The religious leaders all recognize,
as do we gathered here today, that U.S. policy and practice has been not
only deficient, but at times destructive. Now, in this new year, we can
reasonably believe that U.S. policy has changed and that both the Israeli
and Palestinian leadership and a majority of their populace are ready to
get on board and make the most of the current moment of opportunity. I
think that until we’re proven wrong, we must act on the belief.

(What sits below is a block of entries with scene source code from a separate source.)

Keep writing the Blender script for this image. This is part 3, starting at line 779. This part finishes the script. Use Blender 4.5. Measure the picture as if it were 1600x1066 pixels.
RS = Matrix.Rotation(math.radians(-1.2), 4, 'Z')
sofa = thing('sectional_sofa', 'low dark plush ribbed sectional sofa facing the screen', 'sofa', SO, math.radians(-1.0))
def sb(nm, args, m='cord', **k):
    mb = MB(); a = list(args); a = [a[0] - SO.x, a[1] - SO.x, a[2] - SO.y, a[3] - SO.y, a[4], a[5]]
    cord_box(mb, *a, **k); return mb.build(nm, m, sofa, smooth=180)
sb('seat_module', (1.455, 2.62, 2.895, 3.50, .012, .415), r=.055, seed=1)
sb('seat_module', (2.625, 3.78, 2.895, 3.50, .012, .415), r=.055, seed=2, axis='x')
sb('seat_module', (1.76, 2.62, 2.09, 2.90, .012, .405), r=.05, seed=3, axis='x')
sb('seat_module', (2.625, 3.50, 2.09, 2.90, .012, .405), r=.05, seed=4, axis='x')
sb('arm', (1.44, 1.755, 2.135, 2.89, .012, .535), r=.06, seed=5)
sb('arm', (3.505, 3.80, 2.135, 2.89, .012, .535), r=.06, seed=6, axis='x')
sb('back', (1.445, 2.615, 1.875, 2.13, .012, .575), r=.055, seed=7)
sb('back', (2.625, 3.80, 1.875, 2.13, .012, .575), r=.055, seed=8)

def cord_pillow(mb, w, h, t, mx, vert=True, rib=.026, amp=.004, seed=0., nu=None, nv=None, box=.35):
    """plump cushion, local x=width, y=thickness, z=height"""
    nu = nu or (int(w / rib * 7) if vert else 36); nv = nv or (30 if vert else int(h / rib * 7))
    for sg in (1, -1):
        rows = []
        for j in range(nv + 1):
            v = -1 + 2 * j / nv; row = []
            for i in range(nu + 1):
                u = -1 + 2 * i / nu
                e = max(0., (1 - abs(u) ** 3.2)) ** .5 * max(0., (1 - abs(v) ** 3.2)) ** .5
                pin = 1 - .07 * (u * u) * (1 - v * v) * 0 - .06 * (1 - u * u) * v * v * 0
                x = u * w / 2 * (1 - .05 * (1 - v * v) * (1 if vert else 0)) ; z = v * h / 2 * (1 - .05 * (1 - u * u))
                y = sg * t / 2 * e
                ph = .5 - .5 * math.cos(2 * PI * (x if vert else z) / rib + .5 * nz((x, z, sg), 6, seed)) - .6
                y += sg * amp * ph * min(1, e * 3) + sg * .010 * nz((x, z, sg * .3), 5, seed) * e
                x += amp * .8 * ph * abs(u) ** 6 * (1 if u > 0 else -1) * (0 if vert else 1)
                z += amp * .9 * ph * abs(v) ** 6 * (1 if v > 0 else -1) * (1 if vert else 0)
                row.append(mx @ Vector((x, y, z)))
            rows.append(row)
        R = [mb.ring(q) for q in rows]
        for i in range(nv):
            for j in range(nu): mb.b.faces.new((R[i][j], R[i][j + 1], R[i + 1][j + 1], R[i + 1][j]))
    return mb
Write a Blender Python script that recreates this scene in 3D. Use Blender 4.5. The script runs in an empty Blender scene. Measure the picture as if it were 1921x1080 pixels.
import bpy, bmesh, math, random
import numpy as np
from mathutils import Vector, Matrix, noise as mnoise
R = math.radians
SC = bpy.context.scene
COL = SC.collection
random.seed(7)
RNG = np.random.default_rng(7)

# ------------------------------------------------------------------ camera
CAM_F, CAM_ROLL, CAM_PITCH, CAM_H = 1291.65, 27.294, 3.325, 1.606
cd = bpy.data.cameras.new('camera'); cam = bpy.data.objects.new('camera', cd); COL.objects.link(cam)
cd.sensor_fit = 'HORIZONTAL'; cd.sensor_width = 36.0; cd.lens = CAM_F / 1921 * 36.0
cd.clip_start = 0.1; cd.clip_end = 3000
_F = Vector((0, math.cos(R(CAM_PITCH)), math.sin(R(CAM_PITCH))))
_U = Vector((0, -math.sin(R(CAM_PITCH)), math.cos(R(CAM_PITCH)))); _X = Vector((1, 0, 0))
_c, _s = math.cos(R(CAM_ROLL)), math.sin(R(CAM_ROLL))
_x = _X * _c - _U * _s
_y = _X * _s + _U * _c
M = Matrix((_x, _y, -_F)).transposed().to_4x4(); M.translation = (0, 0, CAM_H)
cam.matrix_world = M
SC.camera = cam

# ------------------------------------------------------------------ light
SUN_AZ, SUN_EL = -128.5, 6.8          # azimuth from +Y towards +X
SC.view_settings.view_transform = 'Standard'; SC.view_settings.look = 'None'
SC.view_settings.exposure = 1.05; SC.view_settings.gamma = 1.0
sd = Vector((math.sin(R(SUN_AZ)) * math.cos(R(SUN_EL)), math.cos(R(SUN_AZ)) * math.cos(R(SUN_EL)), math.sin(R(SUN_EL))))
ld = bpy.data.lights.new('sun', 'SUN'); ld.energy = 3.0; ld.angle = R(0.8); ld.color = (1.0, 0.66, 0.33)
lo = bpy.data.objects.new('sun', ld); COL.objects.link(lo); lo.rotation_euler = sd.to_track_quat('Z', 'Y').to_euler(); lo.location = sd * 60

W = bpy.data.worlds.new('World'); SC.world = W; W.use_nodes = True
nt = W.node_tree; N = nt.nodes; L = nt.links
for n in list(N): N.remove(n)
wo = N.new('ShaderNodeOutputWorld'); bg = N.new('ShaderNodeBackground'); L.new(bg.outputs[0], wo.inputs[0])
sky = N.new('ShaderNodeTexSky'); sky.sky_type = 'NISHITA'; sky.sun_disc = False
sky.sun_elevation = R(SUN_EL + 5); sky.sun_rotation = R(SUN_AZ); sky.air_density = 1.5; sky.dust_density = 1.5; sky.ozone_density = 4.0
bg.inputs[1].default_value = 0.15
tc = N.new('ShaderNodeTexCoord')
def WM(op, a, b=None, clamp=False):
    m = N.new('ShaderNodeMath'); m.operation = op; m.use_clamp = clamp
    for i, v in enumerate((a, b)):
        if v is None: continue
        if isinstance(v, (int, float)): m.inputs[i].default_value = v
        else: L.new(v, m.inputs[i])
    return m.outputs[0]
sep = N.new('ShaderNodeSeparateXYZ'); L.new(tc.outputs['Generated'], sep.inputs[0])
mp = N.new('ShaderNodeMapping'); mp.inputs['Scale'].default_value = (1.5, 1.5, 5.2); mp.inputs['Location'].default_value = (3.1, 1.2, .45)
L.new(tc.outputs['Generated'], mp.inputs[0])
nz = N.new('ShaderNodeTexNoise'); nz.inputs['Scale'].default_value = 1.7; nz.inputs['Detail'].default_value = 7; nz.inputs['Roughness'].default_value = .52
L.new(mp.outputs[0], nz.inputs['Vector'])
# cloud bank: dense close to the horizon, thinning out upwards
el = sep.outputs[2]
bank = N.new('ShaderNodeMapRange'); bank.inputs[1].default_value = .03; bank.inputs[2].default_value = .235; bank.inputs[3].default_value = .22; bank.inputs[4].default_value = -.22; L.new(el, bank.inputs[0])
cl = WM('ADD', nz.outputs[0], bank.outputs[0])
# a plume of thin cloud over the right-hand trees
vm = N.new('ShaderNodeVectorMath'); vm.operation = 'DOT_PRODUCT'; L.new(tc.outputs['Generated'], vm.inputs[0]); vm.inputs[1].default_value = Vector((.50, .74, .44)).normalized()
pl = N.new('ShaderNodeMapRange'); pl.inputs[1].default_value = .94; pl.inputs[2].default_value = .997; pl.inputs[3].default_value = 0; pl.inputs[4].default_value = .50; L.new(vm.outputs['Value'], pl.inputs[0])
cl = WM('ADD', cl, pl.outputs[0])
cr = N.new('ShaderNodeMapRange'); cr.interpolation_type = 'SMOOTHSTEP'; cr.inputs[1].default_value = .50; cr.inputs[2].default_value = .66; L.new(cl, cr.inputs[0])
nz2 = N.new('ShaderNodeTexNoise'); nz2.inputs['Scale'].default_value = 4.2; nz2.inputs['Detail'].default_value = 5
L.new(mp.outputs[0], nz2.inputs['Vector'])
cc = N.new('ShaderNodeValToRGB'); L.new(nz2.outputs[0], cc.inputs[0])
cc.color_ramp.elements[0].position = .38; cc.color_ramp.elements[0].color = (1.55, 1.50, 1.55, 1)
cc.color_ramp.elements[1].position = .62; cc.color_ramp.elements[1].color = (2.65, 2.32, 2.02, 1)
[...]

One of the most contentious issues to
be resolved is the future of Jerusalem. In 2005, Jerusalem has been in
the news again and again. Would Palestinians in East Jerusalem be able to
vote in the election? Would Israel use the Absentee Property Law to seize
Palestinian land in East Jerusalem? CMEP will be placing more emphasis on
Jerusalem in our work this year. I am heartened to read Brit Tzedek
v’Shalom’s founding principle on Jerusalem, and will be interested to
learn about the response you’ve received from both your supporters and
critics. It would be a great contribution to the climate for peacemaking
for American Jews, Christians and Muslims to be able to jointly promote
the concept of sharing Jerusalem as a key to peace and mutual respect. I
agree with Danny Seidemann, and think it likely that you do too, that
cutting off East Jerusalem from the West Bank would “render nearly
impossible the creation of as sustainable Palestinian state.” Jerusalem is
not only at the heart of the conflict, I believe it is also at the core of
a political resolution; and with time and healing, of reconciliation among
the Jewish, Christian and Muslim people.